# Aim of the task:
Copy exactly the lines from the start of the material through the line with "SC.camera = camo". Pictures stay out of the copy.
## START Given data
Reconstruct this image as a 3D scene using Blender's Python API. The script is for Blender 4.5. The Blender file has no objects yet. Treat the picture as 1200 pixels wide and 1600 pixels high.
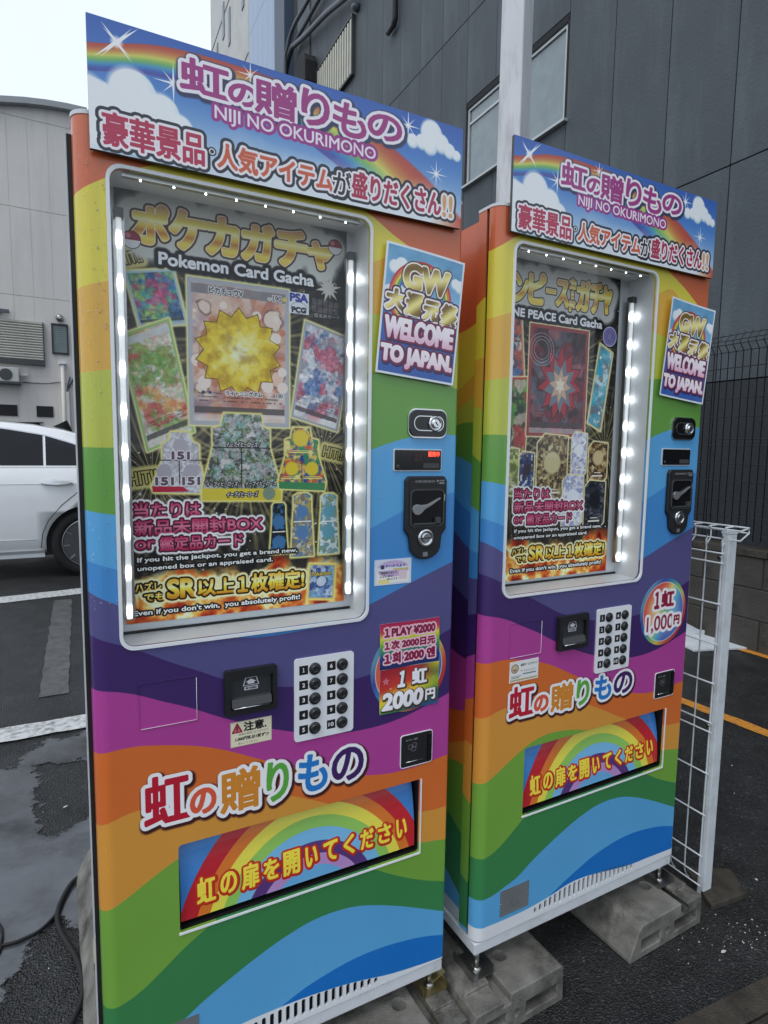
import bpy, bmesh, math, random
import numpy as np
from mathutils import Vector, Matrix, geometry

random.seed(7); rng = np.random.default_rng(11)
SC = bpy.context.scene
COL = SC.collection
K = 0.85                      # drawing units -> metres
rad = math.radians

# ------------------------------------------------------------------ camera, sky, sun, exposure
GZ = 1.437                    # lens height over the asphalt
pit, rol = -0.10175, 0.01438
c_, s_ = math.cos(pit), math.sin(pit)
r0, f0, u0 = Vector((1, 0, 0)), Vector((0, c_, s_)), Vector((0, -s_, c_))
rr = math.cos(rol) * r0 + math.sin(rol) * u0
uu = -math.sin(rol) * r0 + math.cos(rol) * u0
cam = bpy.data.cameras.new('camera'); camo = bpy.data.objects.new('camera', cam); COL.objects.link(camo)
camo.matrix_world = Matrix(((rr.x, uu.x, -f0.x, 0), (rr.y, uu.y, -f0.y, 0), (rr.z, uu.z, -f0.z, GZ * K), (0, 0, 0, 1)))
cam.sensor_fit = 'HORIZONTAL'; cam.sensor_width = 36; cam.lens = 36 * 945 / 1200
cam.clip_start = 0.05; cam.clip_end = 2000
SC.camera = camo

SUN_EL, SUN_AZ = rad(58), rad(215)      # azimuth clockwise from +Y
world = bpy.data.worlds.new('World'); SC.world = world; world.use_nodes = True
wt = world.node_tree; wt.nodes.clear()
wo = wt.nodes.new('ShaderNodeOutputWorld'); bg = wt.nodes.new('ShaderNodeBackground')
sky = wt.nodes.new('ShaderNodeTexSky'); sky.sky_type = 'NISHITA'; sky.sun_disc = False
sky.sun_elevation = SUN_EL; sky.sun_rotation = SUN_AZ
sky.air_density = 1.0; sky.dust_density = 4.0; sky.ozone_density = 1.0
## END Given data
# Correct output:
Reconstruct this image as a 3D scene using Blender's Python API. The script is for Blender 4.5. The Blender file has no objects yet. Treat the picture as 1200 pixels wide and 1600 pixels high.
import bpy, bmesh, math, random
import numpy as np
from mathutils import Vector, Matrix, geometry

random.seed(7); rng = np.random.default_rng(11)
SC = bpy.context.scene
COL = SC.collection
K = 0.85                      # drawing units -> metres
rad = math.radians

# ------------------------------------------------------------------ camera, sky, sun, exposure
GZ = 1.437                    # lens height over the asphalt
pit, rol = -0.10175, 0.01438
c_, s_ = math.cos(pit), math.sin(pit)
r0, f0, u0 = Vector((1, 0, 0)), Vector((0, c_, s_)), Vector((0, -s_, c_))
rr = math.cos(rol) * r0 + math.sin(rol) * u0
uu = -math.sin(rol) * r0 + math.cos(rol) * u0
cam = bpy.data.cameras.new('camera'); camo = bpy.data.objects.new('camera', cam); COL.objects.link(camo)
camo.matrix_world = Matrix(((rr.x, uu.x, -f0.x, 0), (rr.y, uu.y, -f0.y, 0), (rr.z, uu.z, -f0.z, GZ * K), (0, 0, 0, 1)))
cam.sensor_fit = 'HORIZONTAL'; cam.sensor_width = 36; cam.lens = 36 * 945 / 1200
cam.clip_start = 0.05; cam.clip_end = 2000
SC.camera = camo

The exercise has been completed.